In his book and article Judis argues that both Wilson and T. Roosevelt learned from their experiences and their policies and worldviews eventually converged on a kind of internationalist pragmatic idealism (I am summarizing from memory, so don't take my word for it). I would like to hear more from Kennedy about whether he thinks Bush's Wilsonianism fits today's world or not.
1 comment:
[…] “I wouldn't say that because something similar-sounding has happened before (even if it has happened many times) that, therefore today's event will follow the same pattern according to some universal principle. We do that to some degree, in history, and, just as with science, our conclusions and theories must continually be tested against the evidence.” [...]
Well, I am not suggesting a universal principle like gravity; I was trying to emphasize the thought process which Newton would have used to conclude the universal principle of gravity. Like Newtown, historians need a thought process that understands the causes of events not just their effects. Case in point, none of the physical characteristics of the fruit made them fall, gravity did but if you drew parallels these purely cosmetic physical characteristics would be more numerous then sole cause of gravity. A historian can’t look at South Vietnam elections and observe they ultimately failed then make cosmetic parallels to Iraq based on similar events. Then using those parallels conclude that the result will be the same.

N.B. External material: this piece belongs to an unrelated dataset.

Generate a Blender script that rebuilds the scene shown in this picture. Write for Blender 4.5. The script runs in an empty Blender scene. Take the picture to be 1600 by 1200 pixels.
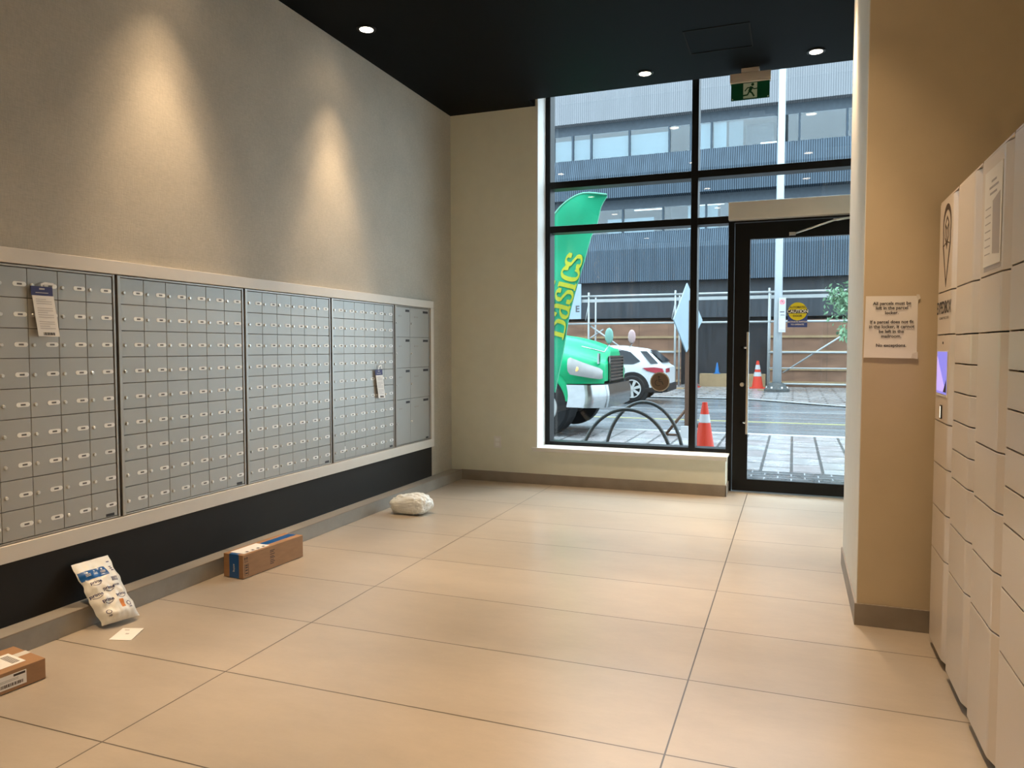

Now if the elections had failed would you have posted it to show that the outcome implies that Iraq will ultimately succeed? Look at the logic used when looking at these articles.
Iraqi elections succeeded
South Vietnam elections succeeded
Conclusion: Iraq will fail because it’s similar to Vietnam
But now let’s look at it the other way.
Iraqi elections failed
South Vietnam elections succeeded
Conclusion: Iraq will succeeded because it’s different from Vietnam
For some reason we entertain the first accretion when it’s negation is obviously absurd. At its purest level that is what the articles are implying. The negation is absurd because the entire premise is absurd; we keep looking at the cosmetic similarities and not the underlining causes which produce the results.
In military philosophy it’s the old arguments of Sun Tzu and Von Clausewitz. Do you prepare for future battles with a strict adherence to ridged lessons from the past or do you develop a thought process to understand events as they happen and know when to use history as a guide and when to understand it doesn’t apply.